[Scene modeling code data]
=-=-=

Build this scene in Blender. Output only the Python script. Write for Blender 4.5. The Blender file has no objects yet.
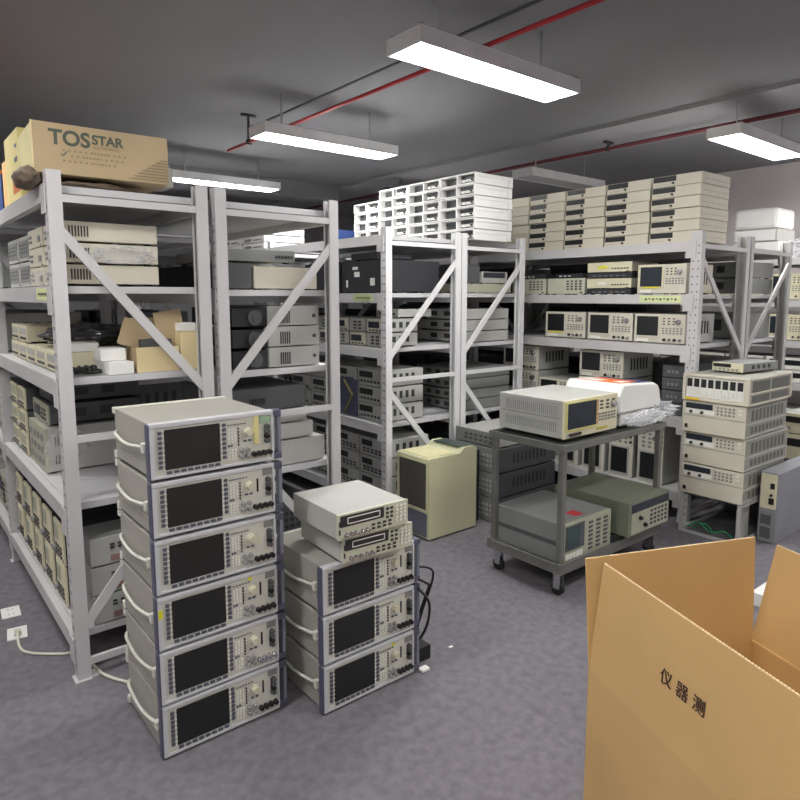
import bpy, bmesh, math, random
from mathutils import Vector, Matrix, noise
random.seed(7)
SC=bpy.context.scene; COL=SC.collection
R=math.radians
ORD=['first','second','third','fourth','fifth','sixth','seventh','eighth','ninth']
# ------------------------------------------------------------------ materials
def lin(c): return tuple(((v/255)/12.92 if v/255<=.04045 else ((v/255+.055)/1.055)**2.4) for v in c)+(1,)
MATS={}
def mat(n,rgb,rough=.5,metal=0,var=.06,scale=6,bump=0,bscale=200,emit=0,alpha=None,trans=0,spec=.5):
    if n in MATS: return MATS[n]
    m=bpy.data.materials.new(n); m.use_nodes=True; nt=m.node_tree; b=nt.nodes['Principled BSDF']
    b.inputs['Roughness'].default_value=rough; b.inputs['Metallic'].default_value=metal
    b.inputs['Specular IOR Level'].default_value=spec
    tc=nt.nodes.new('ShaderNodeTexCoord')
    nz=nt.nodes.new('ShaderNodeTexNoise'); nz.inputs['Scale'].default_value=scale; nz.inputs['Detail'].default_value=3
    nt.links.new(tc.outputs['Object'],nz.inputs['Vector'])
    rp=nt.nodes.new('ShaderNodeValToRGB'); c=lin(rgb)
    rp.color_ramp.elements[0].position=.3; rp.color_ramp.elements[1].position=.7
    rp.color_ramp.elements[0].color=tuple(v*(1-var) for v in c[:3])+(1,); rp.color_ramp.elements[1].color=tuple(min(1,v*(1+var)) for v in c[:3])+(1,)
    nt.links.new(nz.outputs['Fac'],rp.inputs['Fac']); nt.links.new(rp.outputs['Color'],b.inputs['Base Color'])
    if bump:
        n2=nt.nodes.new('ShaderNodeTexNoise'); n2.inputs['Scale'].default_value=bscale; n2.inputs['Detail'].default_value=2
        nt.links.new(tc.outputs['Object'],n2.inputs['Vector'])
        bp=nt.nodes.new('ShaderNodeBump'); bp.inputs['Strength'].default_value=bump; bp.inputs['Distance'].default_value=.003
        nt.links.new(n2.outputs['Fac'],bp.inputs['Height']); nt.links.new(bp.outputs['Normal'],b.inputs['Normal'])
    if emit: b.inputs['Emission Color'].default_value=lin((255,253,250)); b.inputs['Emission Strength'].default_value=emit
    if alpha is not None: b.inputs['Alpha'].default_value=alpha
    if trans: b.inputs['Transmission Weight'].default_value=trans
    MATS[n]=m; return m
rackm=mat('rack_paint',(196,195,196),.42,.0,.05,3)
rackg=mat('rack_paint_grey',(172,172,170),.42,.0,.07,3)
deckm=mat('shelf_deck',(200,200,202),.45,0,.07,2)
holem=mat('slot_dark',(60,60,62),.7); slotm=mat('slot_grey',(128,128,130),.7)
rackw=mat('rack_paint_white',(222,222,224),.4,0,.03,3)
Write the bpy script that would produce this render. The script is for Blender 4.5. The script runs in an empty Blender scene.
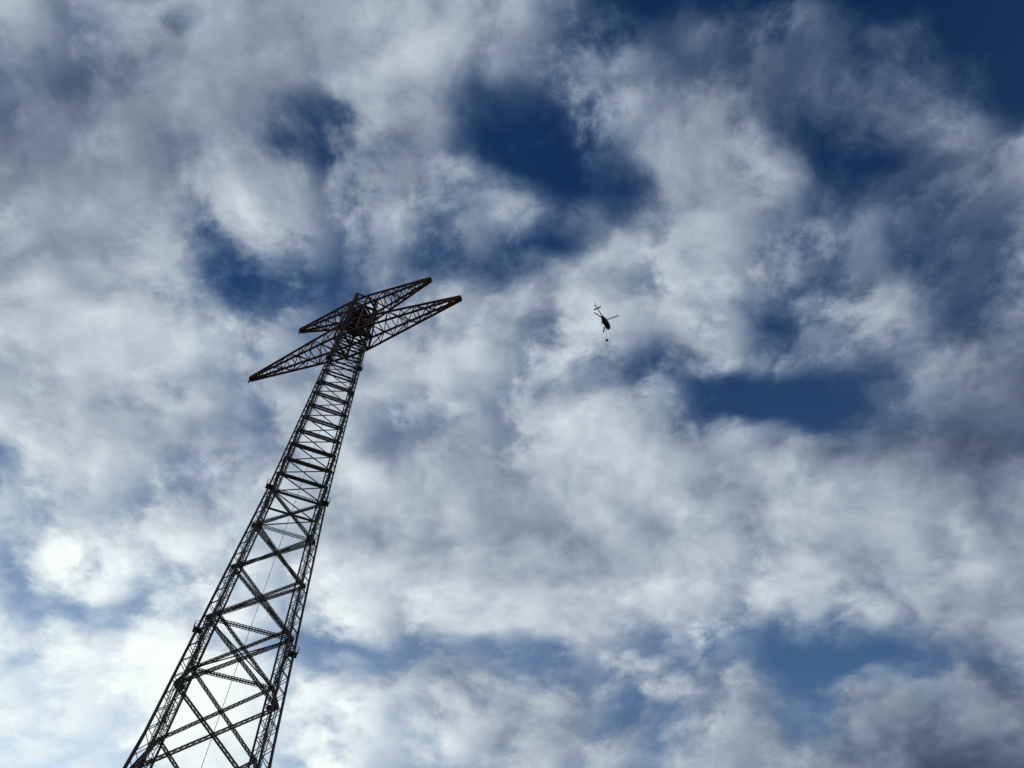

=-=-=

## Brief:
Copy the data character for character, but drop all pictures from the copy.

## Completed task:
Build this scene in Blender. Output only the Python script. Write for Blender 4.5. The Blender file has no objects yet.
import bpy, bmesh, math, random
from mathutils import Vector, Matrix, noise
random.seed(7)
SC=bpy.context.scene; COL=SC.collection
R=math.radians
ORD=['first','second','third','fourth','fifth','sixth','seventh','eighth','ninth']
# ------------------------------------------------------------------ materials
def lin(c): return tuple(((v/255)/12.92 if v/255<=.04045 else ((v/255+.055)/1.055)**2.4) for v in c)+(1,)
MATS={}
def mat(n,rgb,rough=.5,metal=0,var=.06,scale=6,bump=0,bscale=200,emit=0,alpha=None,trans=0,spec=.5):
    if n in MATS: return MATS[n]
    m=bpy.data.materials.new(n); m.use_nodes=True; nt=m.node_tree; b=nt.nodes['Principled BSDF']
    b.inputs['Roughness'].default_value=rough; b.inputs['Metallic'].default_value=metal
    b.inputs['Specular IOR Level'].default_value=spec
    tc=nt.nodes.new('ShaderNodeTexCoord')
    nz=nt.nodes.new('ShaderNodeTexNoise'); nz.inputs['Scale'].default_value=scale; nz.inputs['Detail'].default_value=3
    nt.links.new(tc.outputs['Object'],nz.inputs['Vector'])
    rp=nt.nodes.new('ShaderNodeValToRGB'); c=lin(rgb)
    rp.color_ramp.elements[0].position=.3; rp.color_ramp.elements[1].position=.7
    rp.color_ramp.elements[0].color=tuple(v*(1-var) for v in c[:3])+(1,); rp.color_ramp.elements[1].color=tuple(min(1,v*(1+var)) for v in c[:3])+(1,)
    nt.links.new(nz.outputs['Fac'],rp.inputs['Fac']); nt.links.new(rp.outputs['Color'],b.inputs['Base Color'])
    if bump:
        n2=nt.nodes.new('ShaderNodeTexNoise'); n2.inputs['Scale'].default_value=bscale; n2.inputs['Detail'].default_value=2
        nt.links.new(tc.outputs['Object'],n2.inputs['Vector'])
        bp=nt.nodes.new('ShaderNodeBump'); bp.inputs['Strength'].default_value=bump; bp.inputs['Distance'].default_value=.003
        nt.links.new(n2.outputs['Fac'],bp.inputs['Height']); nt.links.new(bp.outputs['Normal'],b.inputs['Normal'])
    if emit: b.inputs['Emission Color'].default_value=lin((255,253,250)); b.inputs['Emission Strength'].default_value=emit
    if alpha is not None: b.inputs['Alpha'].default_value=alpha
    if trans: b.inputs['Transmission Weight'].default_value=trans
    MATS[n]=m; return m
rackm=mat('rack_paint',(196,195,196),.42,.0,.05,3)
rackg=mat('rack_paint_grey',(172,172,170),.42,.0,.07,3)
deckm=mat('shelf_deck',(200,200,202),.45,0,.07,2)
holem=mat('slot_dark',(60,60,62),.7); slotm=mat('slot_grey',(128,128,130),.7)
rackw=mat('rack_paint_white',(222,222,224),.4,0,.03,3)
Write the bpy script that would produce this render. The script is for Blender 4.5. The script runs in an empty Blender scene.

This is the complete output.